The great growth potential seen in Vietnam’s consumer lending market is attracting increasing numbers of newcomers.
Early this month, EVN Finance, a subsidiary of national power utility, Vietnam Electricity, launched a consumer lending program called Easy Credit in Ho Chi Minh City.

Customers with a monthly minimum income of VND4.5 million ($194) in five southern localities – Ho Chi Minh City, Dong Nai, Binh Duong, Long An and Vung Tau – are eligible to borrow cash from the program.

Eligible customers can take loans of VND10-90 million ($432-3,882) with payback periods of 6-60 months.

EVN Finance is one of many finance institutions looking to cash in on the growth in consumer lending, which had a value of over $5 billion at the end of last year, according to the National Financial Supervisory Commission (NFSC).

SHB Finance and VietCredit Finance Company have also introduced similar credit schemes.

Some banks and foreign investors have announced plans to set up consumer finance divisions to increase their market shares in the sector.

Orient Commercial Bank (OCB) is planning to set up a subsidiary with a capital of around VND500 billion ($21.7 million) or acquire an existing finance company in the market.

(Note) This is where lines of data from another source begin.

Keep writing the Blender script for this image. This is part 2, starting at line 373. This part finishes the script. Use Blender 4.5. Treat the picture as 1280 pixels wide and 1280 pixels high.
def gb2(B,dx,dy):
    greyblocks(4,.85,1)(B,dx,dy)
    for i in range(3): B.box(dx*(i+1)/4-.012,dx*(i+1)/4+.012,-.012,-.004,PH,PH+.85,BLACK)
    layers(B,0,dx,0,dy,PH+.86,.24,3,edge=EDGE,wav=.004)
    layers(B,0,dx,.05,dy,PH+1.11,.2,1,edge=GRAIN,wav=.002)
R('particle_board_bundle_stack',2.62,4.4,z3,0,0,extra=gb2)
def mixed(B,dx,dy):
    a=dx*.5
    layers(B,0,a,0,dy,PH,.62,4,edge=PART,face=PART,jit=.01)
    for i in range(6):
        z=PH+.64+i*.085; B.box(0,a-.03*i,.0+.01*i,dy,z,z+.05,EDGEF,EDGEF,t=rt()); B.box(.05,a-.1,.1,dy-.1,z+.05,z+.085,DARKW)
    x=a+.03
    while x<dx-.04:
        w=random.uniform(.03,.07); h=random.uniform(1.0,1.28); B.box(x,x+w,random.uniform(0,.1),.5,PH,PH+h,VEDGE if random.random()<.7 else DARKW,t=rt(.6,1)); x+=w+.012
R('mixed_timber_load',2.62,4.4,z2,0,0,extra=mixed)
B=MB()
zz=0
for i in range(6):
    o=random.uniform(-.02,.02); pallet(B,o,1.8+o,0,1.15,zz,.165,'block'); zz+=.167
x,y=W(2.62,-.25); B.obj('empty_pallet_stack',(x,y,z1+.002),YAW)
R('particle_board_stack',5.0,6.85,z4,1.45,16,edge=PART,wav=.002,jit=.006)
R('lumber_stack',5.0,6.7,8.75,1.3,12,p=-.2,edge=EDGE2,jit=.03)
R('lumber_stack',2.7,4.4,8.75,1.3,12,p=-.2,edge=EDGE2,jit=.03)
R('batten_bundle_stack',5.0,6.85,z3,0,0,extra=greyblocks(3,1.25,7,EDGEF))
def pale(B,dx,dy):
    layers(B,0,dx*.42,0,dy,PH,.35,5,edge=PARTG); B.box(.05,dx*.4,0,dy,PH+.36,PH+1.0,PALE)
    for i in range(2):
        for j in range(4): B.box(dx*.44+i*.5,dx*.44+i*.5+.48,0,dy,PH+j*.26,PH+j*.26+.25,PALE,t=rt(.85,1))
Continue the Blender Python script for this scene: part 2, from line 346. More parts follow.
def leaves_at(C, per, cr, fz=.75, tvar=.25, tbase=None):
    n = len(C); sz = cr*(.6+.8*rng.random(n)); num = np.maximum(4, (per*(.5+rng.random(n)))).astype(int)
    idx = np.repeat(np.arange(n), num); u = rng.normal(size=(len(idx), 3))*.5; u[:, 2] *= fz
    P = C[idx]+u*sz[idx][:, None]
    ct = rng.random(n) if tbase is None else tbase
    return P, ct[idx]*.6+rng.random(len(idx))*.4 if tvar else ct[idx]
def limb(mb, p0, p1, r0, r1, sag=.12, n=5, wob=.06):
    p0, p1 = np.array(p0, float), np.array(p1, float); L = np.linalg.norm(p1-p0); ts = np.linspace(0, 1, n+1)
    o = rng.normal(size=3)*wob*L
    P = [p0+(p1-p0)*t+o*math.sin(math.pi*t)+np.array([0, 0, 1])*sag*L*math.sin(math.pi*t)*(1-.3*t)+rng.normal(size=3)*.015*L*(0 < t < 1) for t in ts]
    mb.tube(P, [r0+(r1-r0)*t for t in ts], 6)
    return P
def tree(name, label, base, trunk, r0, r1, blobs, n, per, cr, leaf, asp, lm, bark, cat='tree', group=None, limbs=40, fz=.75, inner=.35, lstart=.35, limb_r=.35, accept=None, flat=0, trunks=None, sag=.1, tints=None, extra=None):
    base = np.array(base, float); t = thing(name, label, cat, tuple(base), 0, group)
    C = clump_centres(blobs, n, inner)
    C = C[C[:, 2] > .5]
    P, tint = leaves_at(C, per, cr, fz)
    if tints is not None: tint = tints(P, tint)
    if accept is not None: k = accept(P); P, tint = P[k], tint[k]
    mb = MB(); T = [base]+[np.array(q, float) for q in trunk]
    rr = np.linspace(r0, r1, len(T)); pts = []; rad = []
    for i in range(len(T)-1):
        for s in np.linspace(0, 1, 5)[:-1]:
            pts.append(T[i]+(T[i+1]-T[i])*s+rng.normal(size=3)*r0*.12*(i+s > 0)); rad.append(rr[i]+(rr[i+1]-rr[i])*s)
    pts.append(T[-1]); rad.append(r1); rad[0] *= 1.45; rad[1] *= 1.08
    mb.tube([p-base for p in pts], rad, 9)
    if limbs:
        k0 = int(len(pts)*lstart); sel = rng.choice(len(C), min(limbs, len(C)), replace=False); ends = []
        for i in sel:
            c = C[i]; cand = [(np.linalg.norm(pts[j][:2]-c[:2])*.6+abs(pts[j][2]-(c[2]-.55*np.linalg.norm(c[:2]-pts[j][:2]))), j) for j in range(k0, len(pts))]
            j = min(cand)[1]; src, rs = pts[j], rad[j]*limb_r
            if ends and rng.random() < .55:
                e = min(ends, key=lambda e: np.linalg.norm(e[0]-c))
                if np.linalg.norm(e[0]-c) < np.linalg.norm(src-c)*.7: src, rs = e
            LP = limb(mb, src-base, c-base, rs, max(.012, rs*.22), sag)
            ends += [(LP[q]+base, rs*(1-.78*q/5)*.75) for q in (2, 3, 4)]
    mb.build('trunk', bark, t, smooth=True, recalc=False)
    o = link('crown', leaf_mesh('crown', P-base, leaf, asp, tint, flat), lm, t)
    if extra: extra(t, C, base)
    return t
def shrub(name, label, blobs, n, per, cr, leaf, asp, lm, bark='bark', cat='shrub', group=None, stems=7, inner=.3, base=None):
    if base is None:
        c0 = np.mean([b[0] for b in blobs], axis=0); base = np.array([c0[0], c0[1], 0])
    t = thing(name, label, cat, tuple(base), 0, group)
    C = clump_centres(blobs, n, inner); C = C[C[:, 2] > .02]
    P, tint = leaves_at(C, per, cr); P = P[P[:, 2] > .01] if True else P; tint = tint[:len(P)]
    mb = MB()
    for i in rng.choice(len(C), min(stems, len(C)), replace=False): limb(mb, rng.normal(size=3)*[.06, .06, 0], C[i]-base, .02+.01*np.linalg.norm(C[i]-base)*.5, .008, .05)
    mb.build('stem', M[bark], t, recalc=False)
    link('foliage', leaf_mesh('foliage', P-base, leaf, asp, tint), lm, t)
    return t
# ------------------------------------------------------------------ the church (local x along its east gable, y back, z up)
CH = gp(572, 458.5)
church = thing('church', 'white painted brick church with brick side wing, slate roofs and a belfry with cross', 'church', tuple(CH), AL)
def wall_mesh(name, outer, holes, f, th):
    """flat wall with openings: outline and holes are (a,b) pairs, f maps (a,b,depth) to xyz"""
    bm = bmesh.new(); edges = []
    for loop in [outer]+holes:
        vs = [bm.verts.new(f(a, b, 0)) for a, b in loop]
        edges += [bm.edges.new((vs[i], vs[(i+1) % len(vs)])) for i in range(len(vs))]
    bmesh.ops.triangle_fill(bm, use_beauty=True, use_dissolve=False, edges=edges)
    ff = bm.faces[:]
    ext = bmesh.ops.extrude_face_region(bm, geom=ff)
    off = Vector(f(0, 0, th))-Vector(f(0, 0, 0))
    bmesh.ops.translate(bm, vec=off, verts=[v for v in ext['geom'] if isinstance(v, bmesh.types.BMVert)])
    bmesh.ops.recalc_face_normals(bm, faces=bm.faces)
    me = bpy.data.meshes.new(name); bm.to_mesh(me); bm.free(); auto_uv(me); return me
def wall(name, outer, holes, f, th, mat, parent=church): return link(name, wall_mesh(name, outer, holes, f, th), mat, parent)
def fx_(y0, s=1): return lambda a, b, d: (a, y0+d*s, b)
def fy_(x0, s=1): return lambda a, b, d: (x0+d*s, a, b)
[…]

In June, SeABank acquired the subsidiary of Vietnam Posts and Telecommunications Group (VNPT), Posts and Telecommunications Finance Company, for VND710 billion ($30.87 million).

In addition to the Vietnamese banks, foreign investors are also eyeing this market. Early this year, Korea’s Shinhan Financial Group bought Prudential’s consumer finance unit for $151 million.

Industry insiders say more companies are coming in because of increasing demand in Vietnam for consumer lending services. NFSC statistics show consumer lending surged 50.2 percent and 65 percent in 2016 and 2017, respectively.

The commission attributed the surge to a high demand for housing, arising from a young population and increasing urbanization.

Kalidas Ghose, CEO of financial firm FE Credit, said that while consumer lending has developed rapidly in recent years, the market has vast room to grow.

He said the potential for exploiting the market is still large since consumer lending is an inevitable trend across the globe.

The share of consumer lending in Vietnam’s total outstanding loans is only about 11.4 percent, while the figure in developed countries is between 40-50 percent, Ghose added.